Yes, on Wednesday night I finally completed the first draft of the book I’ve been working on since last April. Granted, I took at least three months of that time converting #MoMoLives to be a horror novel, but I’m still not happy because I’m about six weeks behind the schedule I set for myself late in 2016. It’s tempting to blame my tardiness on the election and its aftermath, but the fault is entirely mine.

Unlike some writers, I haven’t had problems with writer’s block during this time – during the work week, I write 35-45 minutes each day during my lunch hour. I’ve gotten fairly productive at it too, usually churning out 500-600 words during that time – one day last week, I think I even got 750 words in. I’m constantly afraid that I’ll sit down for my writing time and have problems getting started, but that hasn’t happened yet.

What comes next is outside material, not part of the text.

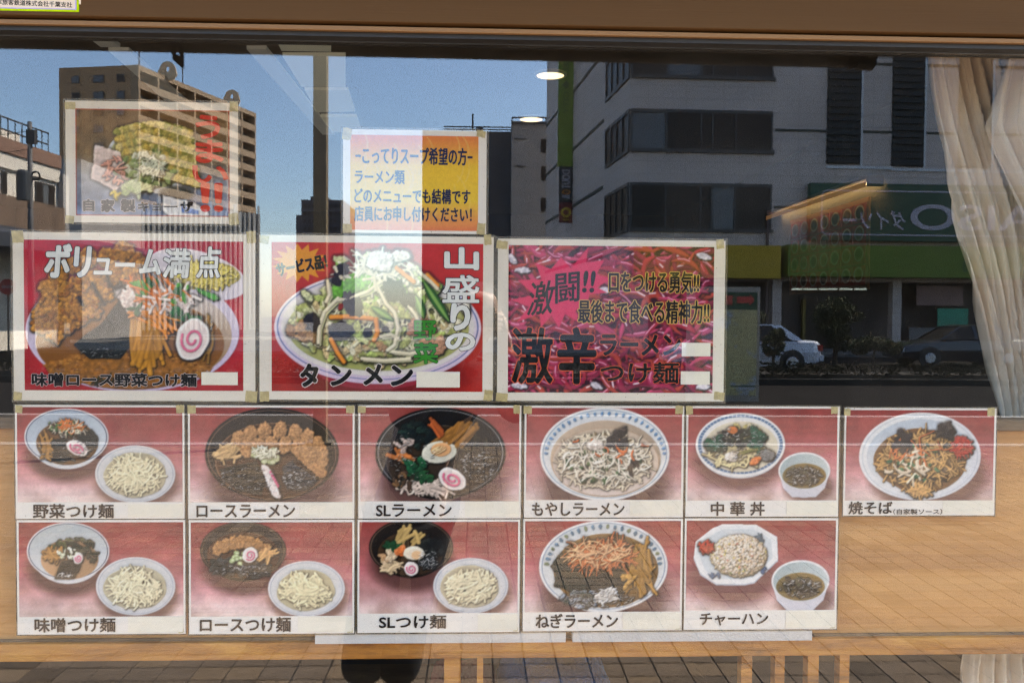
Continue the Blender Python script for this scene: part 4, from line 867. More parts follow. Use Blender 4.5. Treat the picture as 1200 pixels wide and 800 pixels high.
# curtain
M['curtain'] = None
def curtain_mat():
    m = bpy.data.materials.new('cream curtain cloth'); m.use_nodes = True; nt = m.node_tree; nt.nodes.clear()
    o = nt.nodes.new('ShaderNodeOutputMaterial'); d_ = nt.nodes.new('ShaderNodeBsdfDiffuse'); t_ = nt.nodes.new('ShaderNodeBsdfTranslucent'); mx = nt.nodes.new('ShaderNodeMixShader'); mx.inputs[0].default_value = .2
    f = noise(nt, 3, 5, (4, 4, .6)); c = ramp(nt, f, [(.3, (.74, .60, .44)), (.7, (.90, .77, .60))])
    w_ = noise(nt, 300, 2, (1, 1, .15)); b = nt.nodes.new('ShaderNodeBump'); b.inputs['Strength'].default_value = .25; b.inputs['Distance'].default_value = .002
    nt.links.new(w_, b.inputs['Height']); nt.links.new(b.outputs[0], d_.inputs['Normal'])
    nt.links.new(c, d_.inputs[0]); nt.links.new(c, t_.inputs[0]); nt.links.new(d_.outputs[0], mx.inputs[1]); nt.links.new(t_.outputs[0], mx.inputs[2]); nt.links.new(mx.outputs[0], o.inputs[0]); return m
M['curtain'] = curtain_mat()
ct = thing('curtain', 'cream curtain swept aside in soft folds at the right of the window', 'curtain', (1.2, .16, .3))
def cloth(name, yb, left, right, n, folds, amp, ph, seed, hem=.28):
    rs = np.random.default_rng(seed); m_ = 90; pys = np.linspace(40, 1000, m_); V = []; jit = rs.random(folds + 2) * .7
    for j, py in enumerate(pys):
        L = np.interp(py, [q[0] for q in left], [q[1] for q in left]); Rr = np.interp(py, [q[0] for q in right], [q[1] for q in right])
        tight = 1 - .35 * math.exp(-((py - 540) / 120) ** 2)
        for i in range(n):
            u = i / (n - 1); uu = u + .035 * math.sin(py / 90 + u * 5 + ph)
            k = uu * folds; f0 = jit[int(min(folds, max(0, k)))]
            fold = math.sin(2 * math.pi * (k + .25 * math.sin(py / 140 + ph + 3 * u)))
            fold += .45 * math.sin(2 * math.pi * (2.3 * k + f0 + ph)) + .2 * math.sin(2 * math.pi * 5.1 * k + ph)
            y = yb + amp * fold * (.75 + .4 * u) * tight
            px = L + (Rr - L) * u; q = W(px, py, yb); V.append((q.x, y, max(q.z, hem)))
    F = [(j * n + i, j * n + i + 1, (j + 1) * n + i + 1, (j + 1) * n + i) for j in range(m_ - 1) for i in range(n - 1)]
    mb = MB(); mb.v = V; mb.f = F; mb.m = [0] * len(F); o = mb.build(name, M['curtain'], ct, smooth=True)
    s = o.modifiers.new('solid', 'SOLIDIFY'); s.thickness = .0012; return o
cloth('curtain_panel', .165, [(40, 1081), (57, 1083), (150, 1098), (300, 1129), (400, 1152), (460, 1166), (540, 1182), (640, 1176), (720, 1146), (780, 1130), (860, 1120), (1000, 1116)], [(40, 1330), (300, 1360), (540, 1330), (800, 1390), (1000, 1400)], 220, 17, .016, .3, 2)
cloth('curtain_overlap', .125, [(40, 1184), (60, 1181), (120, 1164), (150, 1157), (190, 1172), (235, 1190), (330, 1225), (540, 1262), (800, 1262), (1000, 1262)], [(40, 1380), (540, 1400), (1000, 1420)], 180, 12, .012, 1.1, 4)
base(ct, 1.2, .16, .28)

# ceiling downlights
M['lamp_on'] = emis('lit downlight diffuser', (1.0, 0.70, 0.36), 0.42); M['lamp_rim'] = mat('white lamp rim', (.6, .56, .5), .5, .05)
for px, py, lb in ((645, 88, 'lit round ceiling downlight nearer to the window, right of the sky'), (622.5, 139.5, 'lit round ceiling downlight farther back, left and below the other')):
    r_ = ray(px, py); t_ = (2.495 - EYE) / r_.z; c_ = Vector((r_.x * t_, r_.y * t_ - D, 2.5))
    l_ = thing('ceiling_downlight', lb, 'ceiling lamp', c_, 'round downlights in the ceiling')
    mb = MB(); n = 28
    mb.poly([(.056 * math.cos(2 * math.pi * k / n), .056 * math.sin(2 * math.pi * k / n), -.008) for k in range(n)]); mb.build('diffuser', M['lamp_on'], l_)
    mb = MB()
    for k in range(n):
        a0, a1 = 2 * math.pi * k / n, 2 * math.pi * (k + 1) / n; P = lambda r, a, z: (r * math.cos(a), r * math.sin(a), z)
        mb.quad(P(.057, a0, -.010), P(.057, a1, -.010), P(.066, a1, -.010), P(.066, a0, -.010)); mb.quad(P(.066, a0, -.010), P(.066, a1, -.010), P(.068, a1, -.001), P(.068, a0, -.001))
    mb.build('trim_ring', M['lamp_rim'], l_)
# pale ceiling light boxes (unlit), seen faintly beside the post
def ceil_pt(px, py): r_ = ray(px, py); t_ = (2.49 - EYE) / r_.z; return Vector((r_.x * t_, r_.y * t_ - D, 2.49))
# menu board on the right hand wall, with its strip lamp
XW = 1.905
def wall_pt(px, py): r_ = ray(px, py); t_ = XW / r_.x; return Vector((XW, t_ - D, EYE + r_.z * t_))
pn, pf = wall_pt(1019, 236), wall_pt(930, 262); zb = wall_pt(1019, 334).z; zt_ = (pn.z + pf.z) / 2
mbd = thing('menu_board', 'board of small dish cards on the right hand wall under a warm strip lamp', 'menu board', (XW, (pn.y + pf.y) / 2, zb))
mx_ = XW
M['menu_back'] = mat('board backing', (.30, .18, .10), .7, .1); 
MB().box(mx_ - .012, mx_ - .001, pn.y - .02, pf.y + .02, zb - .02, zt_ + .02).build('backing', M['menu_back'], mbd)
cardm = [mat('red card print', (.42, .10, .07), .5, .2, 30), mat('plate print', (.60, .56, .48), .5, .05, 30), mat('food print', (.22, .15, .05), .6, .5, 80), mat('dark food print', (.05, .045, .04), .6, .5, 80)]
cw, ch = (pf.y - pn.y) / 7, (zt_ - zb) / 4
def card(food):
    mb = MB(); mb.box(-.004, 0, -cw / 2 + .004, cw / 2 - .004, -ch / 2 + .004, ch / 2 - .004, 0); n = 16
    for rr, m_, x in ((.40, 1, -.0045), (.30, food, -.005)):
        mb.poly([(x, rr * cw * .95 * math.cos(2 * math.pi * k / n), rr * ch * .95 * math.sin(2 * math.pi * k / n) + .004) for k in range(n)], m_)
    return mb.data('menu_card', cardm)
cards = [card(2), card(3)]
for i in range(7):
    for j in range(4):
        o = link('menu_card', cards[(i * 3 + j) % 2], mbd); o.location = (mx_ - .0125, pn.y + cw * (i + .5), zb + ch * (j + .5))
for ch_ in mbd.children: pass
base(mbd, *mbd.location)
M['strip_on'] = emis('warm strip lamp', (1.0, 0.72, 0.30), 3.0); M['strip_glow'] = emis('amber lamp cover', (1.0, 0.45, 0.10), 0.02); M['strip_case'] = mat('brown strip lamp case', (.22, .12, .05), .5, .1)
sn, sf = wall_pt(1036, 213), wall_pt(914, 250); sn.z = sf.z = (sn.z + sf.z) / 2
stl = thing('strip_lamp', 'warm strip lamp running along the wall above the menu board', 'strip lamp', (XW, (sn.y + sf.y) / 2, sn.z))
hl = (sf.y - sn.y) / 2
MB().box(-.085, 0, -hl, hl, .004, .022).build('lamp_case', M['strip_case'], stl); MB().box(-.089, -.0852, -hl, hl, -.033, -.010).build('lamp_cover', M['strip_glow'], stl); MB().box(-.0848, -.002, -hl - .004, -hl, -.033, .0035).build('end_cap', M['strip_case'], stl)
MB().box(-.030, -.018, -hl + .03, hl - .03, -.004, .0035).build('lamp_tube', M['strip_on'], stl)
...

While working on this book, my problem has been writing on the weekends. I have more hours free for writing then than the other five days of the week combined. Why do I get so little done? Primarily, it due to procrastination. All week, I would tell myself how many words I would produce. Three, four, maybe five thousand words. For certain. Then, without fail, I’d fritter away my afternoon watching football, reading, watching DVDs, or on Twitter. Then in the evening, I’d try to get some writing done and feel too run down or not in the mood, or whatever. By Sunday night, I loathed myself for wasting so much time.

Last weekend wasn’t so bad. I sat myself down at the kitchen table for a couple of hours late Sunday after and cranked out about 2,000 words. If I had been able to do that each weekend throughout the fall, I would have finished the draft before Christmas. At least I proved to myself that I could get work done on the weekend, and it allowed me to finish the draft without having it drag on to this weekend.

My next step is to step away from the draft for a couple of weeks. I’m going to read The Story Grid yet again before I begin revising, and Angie Thomas’ The Hate U Give is calling out for me to read it too. I also plan to write the first draft of the query letter and synopsis as well. There’s not much of a chance that I can have this book revised and back from critique partners in time for Query Kombat, but I think PitchWars is definitely doable.

I don’t have any special celebration planned for finishing this book. I’d rather save it for when I get an agent, whenever that may be.